Um outro ponto de tensão no julgamento do Supremo era sobre o ICMS que tem de ser retirado do cálculo. Os ministros decidiram pelo que consta na nota fiscal. A Fazenda pedia pelo imposto efetivamente recolhido aos Estados, o que, em razão da sistemática da não cumulatividade do ICMS, geraria valores bem mais baixos.
O advogado Daniel Lacasa Maya, do Machado Associados, que atua para a Associação Brasileira da Indústria de Higiene Pessoal, Perfumaria e Cosméticos (Abihpec), afirma que essa questão, se decidida em sentido contrário, afetaria todas as empresas. Muitas do setor de cosméticos, diz, praticamente zerariam seus créditos.
Isso porque, esse setor, assim como o farmacêutico e químico, têm uma particularidade, que é um regime de tributação de apuração do saldo credor de ICMS. O destacado nas notas não é pago, porque o setor tem mais créditos do que débitos. “Isso sim poderia criar um problema, até porque muitas já reconheceram esse resultado como ativo em seus balanços”, observa Maya.
Leo Lopes, do FAS Advogados ressalta que a decisão, além de dar segurança jurídica, ao reafirmar que se trata do ICMS destacado, pode ainda gerar novos créditos para as empresas grandes mais conservadoras, que, por causa da indefinição, só compensavam o ICMS recolhido.
Ele afirma que cerca de 25% dos casos que assessora foram ajuizados após março de 2017 e que se tratam de empresas de médio porte. Nesse caso, as companhias mais afetadas são as que entraram com ação em 2017 e 2018, que não terão quase créditos a receber.
O advogado Tiago Conde, que integra a equipe de defesa da empresa envolvida no recurso julgado pelo STF, diz que a modulação de efeitos não era esperada pelos contribuintes. “Havia uma decisão dos ministros no mesmo sentido, para excluir o ICMS, de 2014. Considerávamos que não houve mudança de jurisprudência em 2017.”

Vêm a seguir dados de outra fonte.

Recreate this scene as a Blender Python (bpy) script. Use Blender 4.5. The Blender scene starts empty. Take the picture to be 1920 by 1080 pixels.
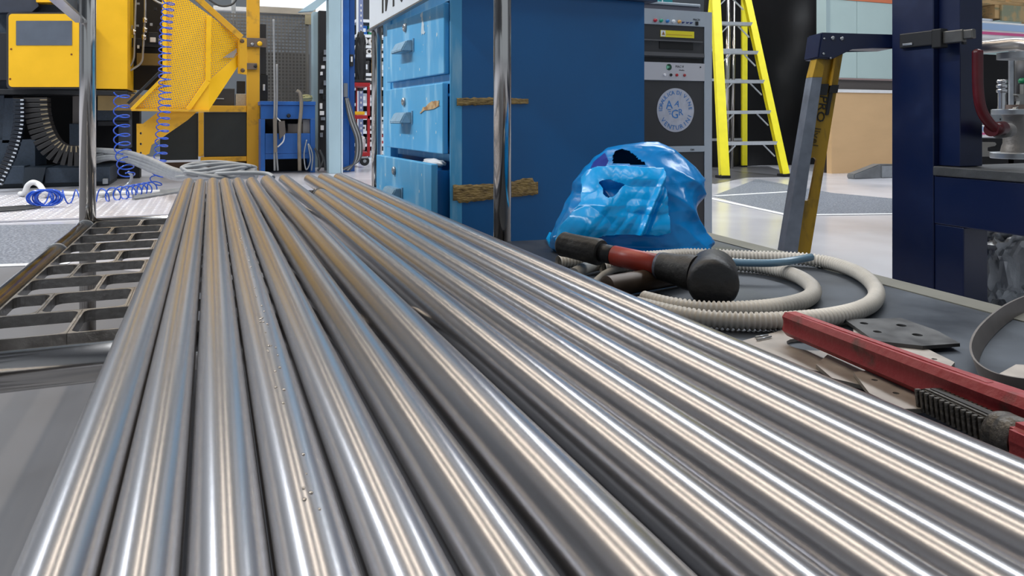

A decisão do STF deixa dúvida, no entanto, em relação às empresas que ingressaram com ação depois de março de 2017 e tiveram decisão transitada em julgado. Advogados temem que a Receita Federal atue para travar os créditos já garantidos. Entendem, porém, que isso seria possível por meio de uma ação rescisória.